Indische Partij berjasa memunculkan konsep Indie
voor de Indier yang sesungguhnya lebih luas dari konsep “Jawa Raya” dari Budi
Utomo. Dibandingkan dengan Budi Utomo, Indische Partij telah mencakup suku-suku
bangsa lain di nusantara. Budi utomo dalam perkembangannya terpengaruh juga
oleh cita-cita nasionalisme yang lebih luas. Hal ini dialami juga oleh
organisasi-organisasi lain yang keanggotaannya terdiri atas suku-suku bangsa
tertentu, seperti Serikat Ambon, Serikat Minahasa, Kaum Betawi, Partai Tionghoa
Indonesia, Serikat Selebes, dan Partai Arab-Indonesia. Cita-cita persatuan ini
kemudian berkembang menjadi nasionalisme yang kokoh, hal ini menjadi pokok.
Masa akhir Indische Partij terjadi setelah Suwardi
Suryaningrat dan Cipto Mangunkusumo ditangkap. Pemerintah Belanda menganggap
Indische Partij mengganggu serta mengancam ketertiban umum. Oleh karena itu,
para pemimpinnya ditangkap dan dibuang. dr. E.F.E. Douwes Dekker atau dr.
Danudirja Setiabudi dibuang ke Kupang (NTT), dr. Cipto Mangunkusumo dibuang ke
Bandanaira di Kepulauan Maluku, dan Raden Mas Suwardi Suryaningrat dibuang ke
Pulau Bangka. Akhirnya kedua tokoh tersebut meminta dibuang ke negeri Belanda.

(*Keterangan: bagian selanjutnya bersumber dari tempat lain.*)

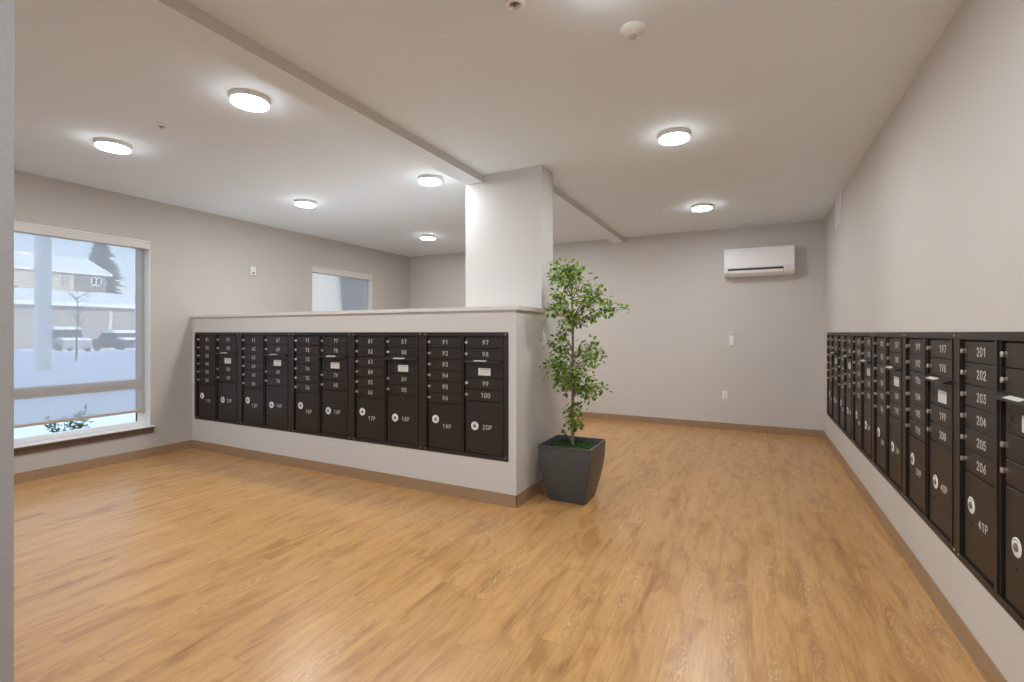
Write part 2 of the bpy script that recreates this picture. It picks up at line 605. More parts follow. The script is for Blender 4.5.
def blind(y0, y1, z_bot, label):
    t = thing('roller_shade', (XL - .06, (y0 + y1) / 2, W_Z1), label, 'window shade', 'grey roller shades on the left wall')
    hw = (y1 - y0) / 2
    bm = bmesh.new()   # cassette
    prism(bm, [(.065, -.008), (.068, -.015), (.068, -.090), (.062, -.096), (-.03, -.096), (-.03, -.008)], -hw + .004, hw - .002, 'y')
    obj('cassette', bm, M_fascia, t)
    bm = bmesh.new()
    n = 24
    a = bm.verts.new
    zt = -.09
    zb = z_bot - W_Z1
    rows = []
    for k in range(13):
        z = zt + (zb - zt) * k / 12
        rows.append([a((-.02 + .0015 * math.sin(j * .9 + k * .5), -hw + .018 + (2 * hw - .036) * j / n, z)) for j in range(n + 1)])
    for r0, r1 in zip(rows, rows[1:]):
        for j in range(n):
            bm.faces.new((r0[j], r0[j + 1], r1[j + 1], r1[j]))
    obj('screen_fabric', bm, M_fabric, t, smooth=True)
    bm = bmesh.new()
    box(bm, -.027, -.013, -hw + .014, hw - .014, zb - .028, zb, .003)
    o = obj('bottom_rail', bm, mat('tan rail', (.50, .40, .32), .5, noise=(10, .04)), t)
    return t


for i, (a, b) in enumerate(REAR_FILL):
    yc = YN - .1
    n = 4 if i == 0 else 2
    bm = bmesh.new()
    for k in range(n + 1):
        x = a + .03 + (b - a - .06) * k / n
        box(bm, x - .03, x + .03, yc - .04, yc + .04, .12, 2.62, .003)
    box(bm, a, b, yc - .04, yc + .04, .12, .18, .003)
    box(bm, a, b, yc - .04, yc + .04, 2.56, 2.62, .003)
    w = struct('window_%d' % (i + 3), bm, M_frame)  # unseen opening added for daylight, no known window
    bm = bmesh.new()
    box(bm, a + .02, b - .02, yc - .004, yc + .004, .15, 2.59)
    obj('pane', bm, M_glass, w)

window(1, *WIN[0])
window(2, *WIN[1])
blind(*WIN[0], .535, 'grey roller shade on the large window at far left, stopped above the sill')
blind(*WIN[1], .60, 'grey roller shade of the smaller-looking window seen over the half wall')

# ------------------------------------------------------------------ mailboxes
cache = {}


def shared(key, fn):
    if key not in cache:
        cache[key] = fn()
    return cache[key]


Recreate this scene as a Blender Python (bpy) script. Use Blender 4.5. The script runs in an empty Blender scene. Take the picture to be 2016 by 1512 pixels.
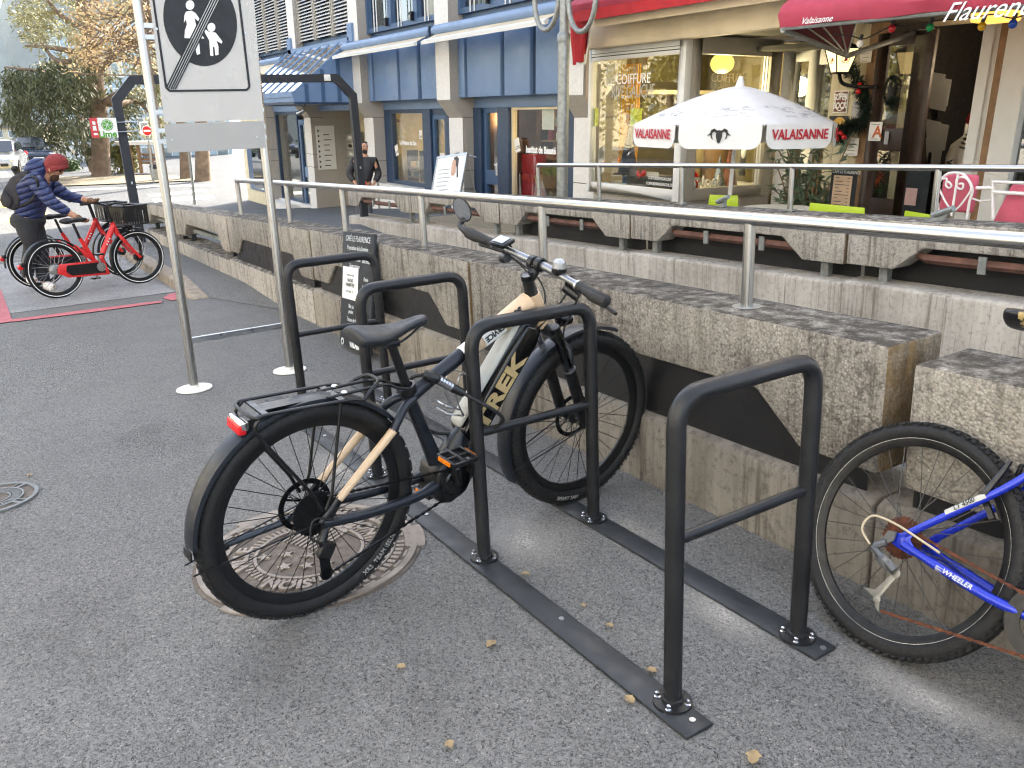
import bpy, bmesh, math, random
from mathutils import Vector as V, Matrix as M
random.seed(7)
R = math.radians; PI = math.pi
D = bpy.data; SC = bpy.context.scene; COL = SC.collection

# ---------------------------------------------------------------- camera, sky, sun, exposure
F = 1620.0                                   # focal length in photo pixels (photo 2016 x 1512)
CW = V((0, 0, 1.47))
MW_ = M(((0.52722, 0.84971, -0.00615), (0.26151, -0.16913, -0.95027), (-0.80849, 0.49939, -0.31137)))   # rows: camera right, down, forward
cam = D.objects.new('camera', D.cameras.new('camera')); COL.objects.link(cam); SC.camera = cam
cam.data.sensor_width = 36; cam.data.lens = F / 2016 * 36; cam.data.clip_end = 2000; cam.data.clip_start = .05
_r, _d, _f = MW_[0], MW_[1], MW_[2]
cam.matrix_world = M(((_r[0], -_d[0], -_f[0], CW[0]), (_r[1], -_d[1], -_f[1], CW[1]), (_r[2], -_d[2], -_f[2], CW[2]), (0, 0, 0, 1)))

SUN_EL = R(33); SUN_DIR = V((-.56, .83, 0)).normalized()     # horizontal direction towards the sun
SUN_DIR = V((SUN_DIR.x * math.cos(SUN_EL), SUN_DIR.y * math.cos(SUN_EL), math.sin(SUN_EL)))
w = D.worlds.new('World'); SC.world = w; w.use_nodes = True
nt = w.node_tree; sky = nt.nodes.new('ShaderNodeTexSky'); sky.sky_type = 'NISHITA'; sky.sun_disc = False
sky.sun_elevation = SUN_EL; sky.sun_rotation = math.atan2(SUN_DIR.x, SUN_DIR.y)
sky.air_density = 1.0; sky.dust_density = 4.0; sky.ozone_density = .6; sky.altitude = 500
hs = nt.nodes.new('ShaderNodeHueSaturation'); hs.inputs['Saturation'].default_value = .62; nt.links.new(sky.outputs[0], hs.inputs['Color']); nt.links.new(hs.outputs[0], nt.nodes['Background'].inputs[0]); nt.nodes['Background'].inputs[1].default_value = .15
sun = D.objects.new('sun', D.lights.new('sun', 'SUN')); COL.objects.link(sun)
sun.data.energy = 3.2; sun.data.angle = R(.5); sun.data.color = (1, .92, .78)
sun.rotation_euler = SUN_DIR.to_track_quat('Z', 'Y').to_euler()
SC.view_settings.view_transform = 'Standard'; SC.view_settings.look = 'None'
SC.view_settings.exposure = 2.5; SC.view_settings.gamma = 1
SC.cycles.max_bounces = 8; SC.cycles.transparent_max_bounces = 16
SC.cycles.use_denoising = True; SC.cycles.denoising_input_passes = 'RGB_ALBEDO'; SC.cycles.denoising_prefilter = 'NONE'; SC.cycles.filter_width = 1.2; SC.cycles.sample_clamp_indirect = 4

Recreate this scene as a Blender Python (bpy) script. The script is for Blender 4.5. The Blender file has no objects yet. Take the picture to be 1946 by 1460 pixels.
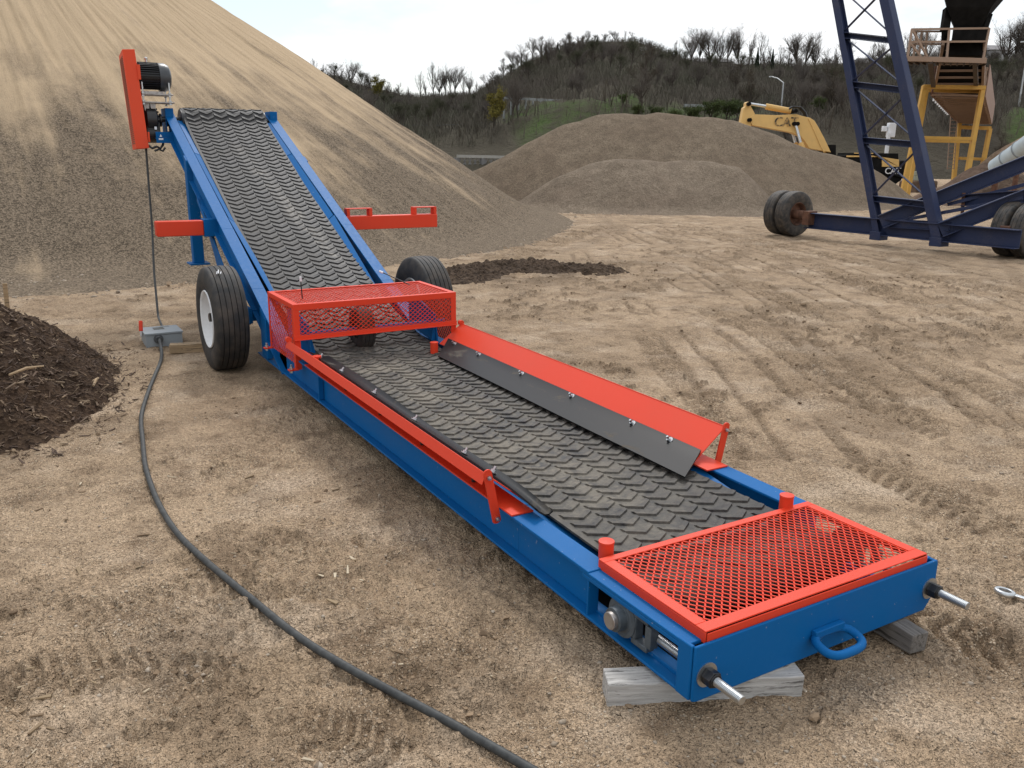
import bpy, bmesh, math, random
import numpy as np
from mathutils import Vector, Matrix
R = math.radians
rng = np.random.default_rng(7)
random.seed(7)
S = bpy.context.scene
C = S.collection
# ------------------------------------------------------------------ camera
CAM = np.array([-2.4496, -1.8345, 1.8732]); FPX = 1621.2
def basis(yaw, pitch, roll):
    cy, sy, cp, sp, cr, sr = math.cos(yaw), math.sin(yaw), math.cos(pitch), math.sin(pitch), math.cos(roll), math.sin(roll)
    f = np.array([-sy*cp, cy*cp, sp]); r = np.array([cy, sy, 0]); u = np.cross(r, f)
    return cr*r+sr*u, -sr*r+cr*u, f
CR, CU, CF = basis(R(-30.609), R(-15.195), R(.680))
def at(px, py, t):
    "world point t metres deep along the sight line of a photo point"
    d = CF + CR*(px-973)/FPX - CU*(py-730)/FPX
    return CAM + t*d
def onz(px, py, z=0.0):
    d = CF + CR*(px-973)/FPX - CU*(py-730)/FPX
    return CAM + d*(z-CAM[2])/d[2]
cam_d = bpy.data.cameras.new('camera'); cam = bpy.data.objects.new('camera', cam_d); C.objects.link(cam)
cam_d.sensor_fit = 'HORIZONTAL'; cam_d.sensor_width = 36; cam_d.lens = FPX/1946*36
cam_d.clip_start = .05; cam_d.clip_end = 3000
cam.matrix_world = Matrix(((CR[0], CU[0], -CF[0], CAM[0]), (CR[1], CU[1], -CF[1], CAM[1]), (CR[2], CU[2], -CF[2], CAM[2]), (0, 0, 0, 1)))
S.camera = cam
# ------------------------------------------------------------------ sky, sun, exposure
SUN_EL, SUN_AZ = R(50), R(32)          # azimuth clockwise from +Y
W = bpy.data.worlds.new('World'); S.world = W; W.use_nodes = True
nt = W.node_tree; nt.nodes.clear()
def wn(t, **k):
    n = nt.nodes.new(t)
    for a, b in k.items(): setattr(n, a, b)
    return n
out = wn('ShaderNodeOutputWorld'); mix = wn('ShaderNodeMixShader')
bg1 = wn('ShaderNodeBackground'); bg2 = wn('ShaderNodeBackground')
sky = wn('ShaderNodeTexSky', sky_type='NISHITA', sun_disc=False, sun_elevation=SUN_EL, sun_rotation=SUN_AZ)
bg1.inputs['Strength'].default_value = .12
nt.links.new(sky.outputs[0], bg1.inputs['Color'])
tc = wn('ShaderNodeTexCoord'); mp = wn('ShaderNodeMapping'); mp.inputs['Scale'].default_value = (2.2, 2.2, 6.5); mp.inputs['Location'].default_value = (.62, .33, .2)
nz = wn('ShaderNodeTexNoise'); nz.inputs['Scale'].default_value = 1.6; nz.inputs['Detail'].default_value = 8; nz.inputs['Roughness'].default_value = .55
rp = wn('ShaderNodeValToRGB'); rp.color_ramp.elements[0].position = .42; rp.color_ramp.elements[1].position = .56
rp.color_ramp.elements[0].color = (.30, .30, .30, 1)
nt.links.new(tc.outputs['Generated'], mp.inputs[0]); nt.links.new(mp.outputs[0], nz.inputs['Vector']); nt.links.new(nz.outputs[0], rp.inputs[0])
bg2.inputs['Color'].default_value = (.97, .985, 1.0, 1); sepd = wn('ShaderNodeSeparateXYZ'); nt.links.new(tc.outputs['Generated'], sepd.inputs[0])
mr = wn('ShaderNodeMapRange'); mr.inputs['From Min'].default_value = 0; mr.inputs['From Max'].default_value = 1; mr.inputs['To Min'].default_value = .98; mr.inputs['To Max'].default_value = 1.6
nt.links.new(sepd.outputs[2], mr.inputs[0]); nt.links.new(mr.outputs[0], bg2.inputs['Strength'])   # an overcast sky is brightest overhead
nt.links.new(rp.outputs[0], mix.inputs[0]); nt.links.new(bg1.outputs[0], mix.inputs[1]); nt.links.new(bg2.outputs[0], mix.inputs[2]); nt.links.new(mix.outputs[0], out.inputs[0])
sd = bpy.data.lights.new('sun', 'SUN'); sd.energy = 1.7; sd.angle = R(14); sd.color = (1, .97, .93)
sun = bpy.data.objects.new('sun', sd); C.objects.link(sun)
sv = Vector((math.sin(SUN_AZ)*math.cos(SUN_EL), math.cos(SUN_AZ)*math.cos(SUN_EL), math.sin(SUN_EL)))
sun.rotation_euler = sv.to_track_quat('Z', 'Y').to_euler(); sun.location = sv*40
S.view_settings.view_transform = 'Standard'; S.view_settings.look = 'None'; S.view_settings.gamma = 1
S.view_settings.exposure = 0.10
S.cycles.max_bounces = 6; S.cycles.use_denoising = True
# ------------------------------------------------------------------ noise (numpy)
def vnoise(x, y, seed=0):
    xi = np.floor(x).astype(np.int64); yi = np.floor(y).astype(np.int64); fx = x-xi; fy = y-yi
    def h(a, b):
        n = (a*374761393 + b*668265263 + seed*974711) & 0xffffffff
        n = ((n ^ (n >> 13))*1274126177) & 0xffffffff
        return ((n ^ (n >> 16)) & 0xffff)/65535.0
    sx = fx*fx*(3-2*fx); sy = fy*fy*(3-2*fy)
    return (h(xi, yi)*(1-sx)+h(xi+1, yi)*sx)*(1-sy)+(h(xi, yi+1)*(1-sx)+h(xi+1, yi+1)*sx)*sy
def fbm(x, y, o=4, seed=0, g=.5):
    s = 0; a = 1; t = 0
    for i in range(o):
        s = s+a*(vnoise(x*2**i+i*17.3, y*2**i-i*9.1, seed+i)-.5); t += a; a *= g
    return s/t*2
def smooth(e0, e1, x):
    t = np.clip((x-e0)/(e1-e0), 0, 1); return t*t*(3-2*t)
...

Demikian juga Douwes Dekker dibuang ke Belanda dari tahun 1913 sampai dengan
1918.
Pada saat pemerintah Hindia Belanda merayakan 100
tahun kemerdekaan negeri Belanda dari Belgia, tokoh yang disebut terakhir ini
juga menulis sebuah artikel berjudul “Als Ik de Netherlander was” (seandainya
aku seorang Belanda) yang berisikan kritikan pedas terhadap pemerintah. Kelak
karena permohonan ketiga tokoh itu sendiri, akhirnya mereka dibuang ke negeri Belanda.